Youth Code – “Commitment To Complications” Review

Youth Code – “Commitment To Complications” Review

Industrial music has lost a great deal of its menace over the years. It became enmeshed in EDM with even the legends of the genre such as Skinny Puppy succumbing to this. It has begun to beg the question do the actual songs matter or is it just easier for a DJ to mix together this kinder gentler version of the genre for the sake of keeping the dance floor moving? Youth Code has come to back the teeth back into industrial. These kids are not just hipsters playing dress up. They are the real deal. The have aggression that doesn’t require sampling riffs from 90s thrash metal either.

They wield synths as tough as any guitar riff a fact that is proven on the title track when the singer from Goatwhore shows up to lend his growl to find he doesn’t have to alter his delivery for his style fit into the hammering synths that carry just as much heft as his bludgeoning band from Lousiana. If you are familiar with Youth Code’s previous work or caught them opening for Skinny Puppy, they have really stepped up both the production value and scope of their song writing. With new dynamic layers adding to songs like the first single “the Dust of Fallen Rome”, where singer Sara Taylor’s vocals benefit from a harmonizer effect to create the illusion of actual singing. Her staccato yell varies in level of anger sometimes taking on a more robotic chant.
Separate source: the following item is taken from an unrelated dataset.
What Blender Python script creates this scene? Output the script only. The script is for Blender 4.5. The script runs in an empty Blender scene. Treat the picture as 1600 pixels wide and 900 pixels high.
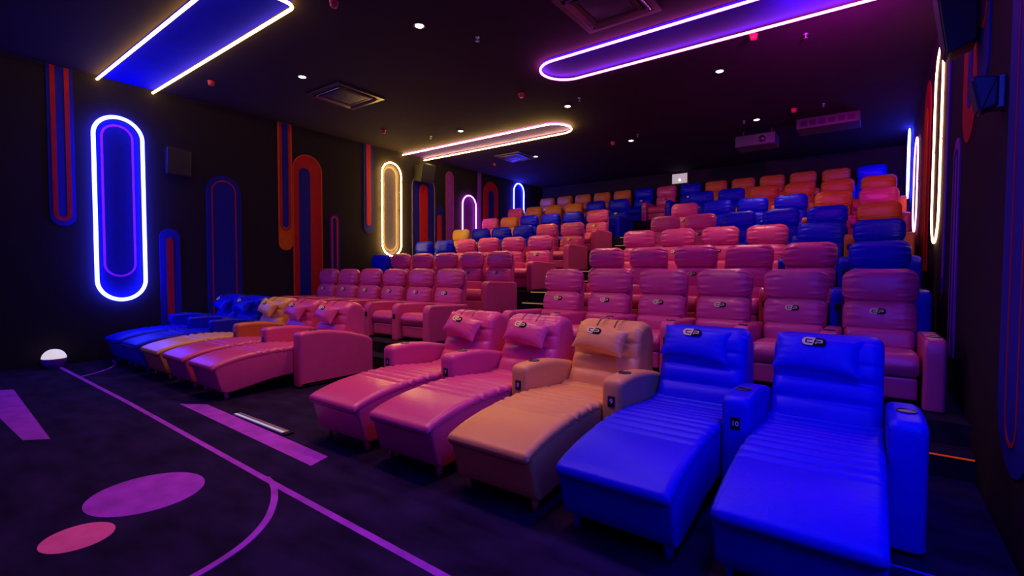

She lowers her sneer on “Anagnorisis”, riding the dark nasty groove. “Doghead” might be is the first song on this album that you might be able to imagine rattling the floor on goth night, the beats are more thoughtfully orchestrated on this album and the arrangements carry more sonic breadth.

By the third act things begin to really darken “Glass Spitter” has a menacing throb and sets the stage for the mood to ebb down a few degrees for “Lacerate Wildly”. Here Taylor drops to a whispered hiss as the groove coils into more of a slither. This album is packed with dynamic shifts, from the seething serpentine stalking to more militant marches that terrorize the dance floor. This project’s strength is they pay homage to the genre’s root without ignoring today’s technology in order to intentionally recreate some one else’s sound. It’s not until “Shift of Dismay” that the chug of guitar comes in to push them towards the more metal sound that took industrial into the mainstream in the 90s. Her lyrics are not overly obscured by effects and the anguished subject matter consists of demons you believe she is fighting rather than just melodrama, like the resentment of calling out to her personal albatross on “Lost at Sea” where she declares that she’s “moving backwards for you”. Overall if you are into industrial and don’t have this band on your radar it’s time to figure out where the genre is going.